9: Mommy can I have a treat?
Me: It’s close to bedtime so no
9: A tiny piece?
Me: No
9: A molecule? An atom?!
Me: I’m glad you’re paying attention in Science but no. Not even a quark or neutrino
9: Is that a donut?
[Haunted House]
Ghost:You’ve been here a week
Me: I like you
G:You knew what this was
M: I thought I was your boo
G: I say that to everyone
Nice try horror movies, but everyone in my generation is already terrified to answer their phones
One thing I love about kids is that they will walk up to a complete stranger and just say the most bizarre shit like “teeth are just hair for your mouth” then just wander off again and it’s like wait I have follow up questions my dude but they’ve already moved on with life
Not to get political, but gravy is a soup.
I bet
Beep beep
Beep beep beep
Beep beep
Beep
Beep beep beep beep
Road Runner and R2D2 having a conversation
My wife and I are going to be super bummed if we don’t get a good grade on our daughter’s science fair project.

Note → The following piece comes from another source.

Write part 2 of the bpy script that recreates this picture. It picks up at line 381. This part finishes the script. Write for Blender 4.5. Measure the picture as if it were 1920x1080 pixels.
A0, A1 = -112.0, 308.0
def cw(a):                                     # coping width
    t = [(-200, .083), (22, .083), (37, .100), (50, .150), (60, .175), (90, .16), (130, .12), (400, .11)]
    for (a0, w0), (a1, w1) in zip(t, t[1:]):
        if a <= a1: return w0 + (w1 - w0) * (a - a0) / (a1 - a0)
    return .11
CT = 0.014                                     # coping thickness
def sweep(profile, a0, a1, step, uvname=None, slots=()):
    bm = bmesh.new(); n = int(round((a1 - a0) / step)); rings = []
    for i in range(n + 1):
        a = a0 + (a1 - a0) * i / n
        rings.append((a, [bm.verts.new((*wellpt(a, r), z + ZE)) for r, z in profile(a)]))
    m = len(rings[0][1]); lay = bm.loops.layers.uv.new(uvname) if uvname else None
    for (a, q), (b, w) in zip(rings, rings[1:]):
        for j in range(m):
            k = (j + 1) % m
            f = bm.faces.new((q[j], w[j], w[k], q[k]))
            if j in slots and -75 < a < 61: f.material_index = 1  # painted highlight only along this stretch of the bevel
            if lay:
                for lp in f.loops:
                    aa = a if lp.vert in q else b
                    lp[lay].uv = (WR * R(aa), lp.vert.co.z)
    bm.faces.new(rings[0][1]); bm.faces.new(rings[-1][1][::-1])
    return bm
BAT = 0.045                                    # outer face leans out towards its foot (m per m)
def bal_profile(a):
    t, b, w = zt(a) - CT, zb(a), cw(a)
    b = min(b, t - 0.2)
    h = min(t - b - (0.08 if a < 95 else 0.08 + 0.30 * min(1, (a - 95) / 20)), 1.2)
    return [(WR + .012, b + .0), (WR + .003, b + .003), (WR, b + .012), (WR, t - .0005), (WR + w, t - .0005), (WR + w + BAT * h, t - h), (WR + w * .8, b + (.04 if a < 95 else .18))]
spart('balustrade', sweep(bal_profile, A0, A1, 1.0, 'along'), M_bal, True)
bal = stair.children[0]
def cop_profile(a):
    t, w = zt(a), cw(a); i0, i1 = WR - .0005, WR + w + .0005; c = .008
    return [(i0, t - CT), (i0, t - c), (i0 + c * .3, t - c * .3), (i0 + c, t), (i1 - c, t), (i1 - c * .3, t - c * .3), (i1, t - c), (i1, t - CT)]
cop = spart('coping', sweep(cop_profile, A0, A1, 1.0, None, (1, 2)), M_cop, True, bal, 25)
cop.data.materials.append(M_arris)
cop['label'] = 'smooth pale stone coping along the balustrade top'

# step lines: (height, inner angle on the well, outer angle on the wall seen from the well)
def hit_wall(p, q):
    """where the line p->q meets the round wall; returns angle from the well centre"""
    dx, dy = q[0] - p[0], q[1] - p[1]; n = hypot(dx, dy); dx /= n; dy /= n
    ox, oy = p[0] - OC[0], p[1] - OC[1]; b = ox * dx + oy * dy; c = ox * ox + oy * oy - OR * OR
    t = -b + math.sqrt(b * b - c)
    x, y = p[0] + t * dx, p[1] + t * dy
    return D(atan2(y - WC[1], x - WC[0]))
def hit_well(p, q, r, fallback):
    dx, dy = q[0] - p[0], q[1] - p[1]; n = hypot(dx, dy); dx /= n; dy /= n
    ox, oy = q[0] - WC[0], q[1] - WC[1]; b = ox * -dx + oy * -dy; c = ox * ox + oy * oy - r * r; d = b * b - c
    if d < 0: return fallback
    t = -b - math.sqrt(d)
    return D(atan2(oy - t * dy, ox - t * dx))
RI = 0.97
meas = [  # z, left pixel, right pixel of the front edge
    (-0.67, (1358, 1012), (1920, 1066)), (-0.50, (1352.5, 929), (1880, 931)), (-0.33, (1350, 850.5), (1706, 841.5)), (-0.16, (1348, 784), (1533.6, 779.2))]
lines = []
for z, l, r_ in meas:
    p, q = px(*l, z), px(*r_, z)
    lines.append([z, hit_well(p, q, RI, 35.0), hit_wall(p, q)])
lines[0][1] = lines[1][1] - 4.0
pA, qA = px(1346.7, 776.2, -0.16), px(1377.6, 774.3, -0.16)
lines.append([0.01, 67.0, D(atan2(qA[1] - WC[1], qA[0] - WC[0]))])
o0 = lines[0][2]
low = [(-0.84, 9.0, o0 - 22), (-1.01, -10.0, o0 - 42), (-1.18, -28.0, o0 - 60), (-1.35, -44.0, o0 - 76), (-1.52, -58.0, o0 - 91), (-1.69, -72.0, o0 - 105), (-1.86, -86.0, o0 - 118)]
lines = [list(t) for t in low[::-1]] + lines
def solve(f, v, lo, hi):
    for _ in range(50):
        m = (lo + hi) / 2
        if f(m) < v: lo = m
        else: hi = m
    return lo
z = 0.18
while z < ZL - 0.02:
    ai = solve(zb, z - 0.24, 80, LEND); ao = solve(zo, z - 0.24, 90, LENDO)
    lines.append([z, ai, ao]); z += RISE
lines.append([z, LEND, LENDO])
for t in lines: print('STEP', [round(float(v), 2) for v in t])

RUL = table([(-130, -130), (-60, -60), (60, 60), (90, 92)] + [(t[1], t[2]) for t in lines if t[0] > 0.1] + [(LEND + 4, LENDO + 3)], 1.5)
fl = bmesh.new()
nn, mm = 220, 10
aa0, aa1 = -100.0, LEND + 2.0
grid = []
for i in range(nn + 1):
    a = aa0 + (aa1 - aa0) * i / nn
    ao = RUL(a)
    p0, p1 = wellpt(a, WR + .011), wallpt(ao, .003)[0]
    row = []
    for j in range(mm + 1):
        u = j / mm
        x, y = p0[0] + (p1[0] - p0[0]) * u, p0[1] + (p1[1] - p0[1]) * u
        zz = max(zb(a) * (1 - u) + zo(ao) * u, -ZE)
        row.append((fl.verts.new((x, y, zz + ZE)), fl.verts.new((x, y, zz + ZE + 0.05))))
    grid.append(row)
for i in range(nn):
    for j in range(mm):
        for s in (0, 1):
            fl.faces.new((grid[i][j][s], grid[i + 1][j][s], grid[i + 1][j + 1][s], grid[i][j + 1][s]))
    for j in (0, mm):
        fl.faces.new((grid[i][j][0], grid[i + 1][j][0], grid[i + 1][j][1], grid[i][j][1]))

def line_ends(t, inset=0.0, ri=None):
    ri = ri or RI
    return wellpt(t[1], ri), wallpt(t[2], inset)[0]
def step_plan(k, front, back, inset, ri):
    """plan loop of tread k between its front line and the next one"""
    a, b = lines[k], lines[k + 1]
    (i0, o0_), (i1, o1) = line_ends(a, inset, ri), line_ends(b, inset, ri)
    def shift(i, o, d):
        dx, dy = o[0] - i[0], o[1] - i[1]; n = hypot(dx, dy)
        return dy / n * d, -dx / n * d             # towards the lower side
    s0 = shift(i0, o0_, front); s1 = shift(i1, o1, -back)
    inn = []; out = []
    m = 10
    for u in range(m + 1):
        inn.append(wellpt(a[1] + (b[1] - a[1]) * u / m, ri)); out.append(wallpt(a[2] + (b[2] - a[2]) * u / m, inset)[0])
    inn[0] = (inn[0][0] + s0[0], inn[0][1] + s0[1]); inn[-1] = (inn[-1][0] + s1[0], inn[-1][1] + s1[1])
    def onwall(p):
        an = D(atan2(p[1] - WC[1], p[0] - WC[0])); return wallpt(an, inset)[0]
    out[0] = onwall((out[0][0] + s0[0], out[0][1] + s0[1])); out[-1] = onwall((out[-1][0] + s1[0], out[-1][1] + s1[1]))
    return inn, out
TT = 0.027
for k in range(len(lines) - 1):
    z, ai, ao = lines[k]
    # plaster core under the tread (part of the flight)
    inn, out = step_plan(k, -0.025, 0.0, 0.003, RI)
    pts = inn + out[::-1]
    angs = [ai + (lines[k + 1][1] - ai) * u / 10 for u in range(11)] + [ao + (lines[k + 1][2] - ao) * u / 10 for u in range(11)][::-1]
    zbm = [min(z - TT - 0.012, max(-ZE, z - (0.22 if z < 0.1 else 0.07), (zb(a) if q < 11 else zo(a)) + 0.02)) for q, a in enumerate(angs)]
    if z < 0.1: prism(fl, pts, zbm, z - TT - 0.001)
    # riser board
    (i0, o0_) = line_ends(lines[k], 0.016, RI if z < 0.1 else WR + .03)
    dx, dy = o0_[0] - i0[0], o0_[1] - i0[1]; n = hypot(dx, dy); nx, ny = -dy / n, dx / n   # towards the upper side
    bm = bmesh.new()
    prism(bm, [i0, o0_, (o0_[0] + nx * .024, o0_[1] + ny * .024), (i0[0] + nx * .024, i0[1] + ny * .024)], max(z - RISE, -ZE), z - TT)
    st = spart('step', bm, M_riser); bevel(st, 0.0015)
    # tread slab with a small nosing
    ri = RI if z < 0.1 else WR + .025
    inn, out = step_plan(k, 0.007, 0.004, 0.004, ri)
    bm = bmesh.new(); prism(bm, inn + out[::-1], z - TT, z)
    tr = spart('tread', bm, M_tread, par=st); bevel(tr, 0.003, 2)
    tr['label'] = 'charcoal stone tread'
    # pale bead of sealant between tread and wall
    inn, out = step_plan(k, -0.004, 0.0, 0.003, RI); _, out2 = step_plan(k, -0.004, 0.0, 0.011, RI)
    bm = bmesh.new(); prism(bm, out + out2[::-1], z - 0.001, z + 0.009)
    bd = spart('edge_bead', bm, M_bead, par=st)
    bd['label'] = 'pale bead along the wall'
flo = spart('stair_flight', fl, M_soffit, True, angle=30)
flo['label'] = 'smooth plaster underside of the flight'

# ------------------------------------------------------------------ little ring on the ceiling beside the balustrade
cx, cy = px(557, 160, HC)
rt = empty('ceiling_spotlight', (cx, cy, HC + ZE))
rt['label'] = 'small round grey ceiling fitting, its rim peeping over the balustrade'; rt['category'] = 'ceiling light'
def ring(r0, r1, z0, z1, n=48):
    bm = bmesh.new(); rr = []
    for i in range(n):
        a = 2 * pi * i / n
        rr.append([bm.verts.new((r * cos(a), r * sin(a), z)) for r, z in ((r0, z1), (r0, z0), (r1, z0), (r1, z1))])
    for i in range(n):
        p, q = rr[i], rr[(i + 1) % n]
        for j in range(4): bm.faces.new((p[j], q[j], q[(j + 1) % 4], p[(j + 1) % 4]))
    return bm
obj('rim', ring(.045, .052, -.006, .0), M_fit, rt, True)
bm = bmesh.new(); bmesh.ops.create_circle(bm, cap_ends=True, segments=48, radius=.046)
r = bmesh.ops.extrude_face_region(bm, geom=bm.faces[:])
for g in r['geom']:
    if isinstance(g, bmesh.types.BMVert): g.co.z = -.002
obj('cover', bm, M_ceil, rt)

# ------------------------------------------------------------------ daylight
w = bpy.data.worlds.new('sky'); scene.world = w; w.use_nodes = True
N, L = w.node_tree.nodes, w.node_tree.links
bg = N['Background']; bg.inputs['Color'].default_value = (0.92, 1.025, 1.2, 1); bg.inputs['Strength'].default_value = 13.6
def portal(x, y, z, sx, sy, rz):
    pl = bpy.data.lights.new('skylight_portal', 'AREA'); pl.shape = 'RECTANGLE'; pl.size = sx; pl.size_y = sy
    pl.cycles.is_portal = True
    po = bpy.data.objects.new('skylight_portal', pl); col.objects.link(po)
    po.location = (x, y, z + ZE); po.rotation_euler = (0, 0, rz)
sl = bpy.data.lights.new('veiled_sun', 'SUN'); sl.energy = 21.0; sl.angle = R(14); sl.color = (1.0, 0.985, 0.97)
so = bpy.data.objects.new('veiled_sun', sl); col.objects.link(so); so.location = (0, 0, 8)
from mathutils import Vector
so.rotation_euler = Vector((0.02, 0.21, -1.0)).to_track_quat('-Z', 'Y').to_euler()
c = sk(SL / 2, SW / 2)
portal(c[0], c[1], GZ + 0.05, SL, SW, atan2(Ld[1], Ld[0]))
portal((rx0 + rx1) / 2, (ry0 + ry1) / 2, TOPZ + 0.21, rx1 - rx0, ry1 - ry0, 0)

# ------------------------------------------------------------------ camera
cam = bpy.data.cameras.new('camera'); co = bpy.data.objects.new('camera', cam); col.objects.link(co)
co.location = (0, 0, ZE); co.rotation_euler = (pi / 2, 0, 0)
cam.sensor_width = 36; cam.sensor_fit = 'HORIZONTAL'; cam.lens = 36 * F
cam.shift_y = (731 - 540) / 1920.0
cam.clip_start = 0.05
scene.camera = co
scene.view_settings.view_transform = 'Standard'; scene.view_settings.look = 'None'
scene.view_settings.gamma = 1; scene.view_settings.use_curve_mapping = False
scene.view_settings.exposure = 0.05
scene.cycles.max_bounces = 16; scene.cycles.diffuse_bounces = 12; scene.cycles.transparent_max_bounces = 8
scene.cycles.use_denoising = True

People that start a sentence with “Now I’m not trying to be rude” are either about to be rude, or about to sing Ignition by R Kelly.
Keep me in your thoughts. My wife is unloading the dryer and I can’t find a corn bread muffin I had earlier. Pretty sure I left it in one of those pockets.
[GOD INVENTING THE ELEPHANT]
Give that cow a vacuum.
If you are rude to me & then you have the tenacity to ask me to buy Girl Scout Cookies from your kid-I’ll take 50 boxes of Thin Mints please
Me: you have a bug on your shoulder
Doug: a what?
Me: *clears throat* a boug
Me: These are my children, Brian & Susan.
Her: What?!? Children? Since when?
Me: Since I’m getting audited today.
I’m forgetful. My wife is rememberful.
ME: (ordering for my date) What do you recommend for the lady?
HOT DOG VENDOR: Hot dogs.
I don’t know who needs to hear this but you’re not a savage, you’re an idiot.
MOM: One more word and you are grounded missy
ME: (terrified of being electrocuted) Yay!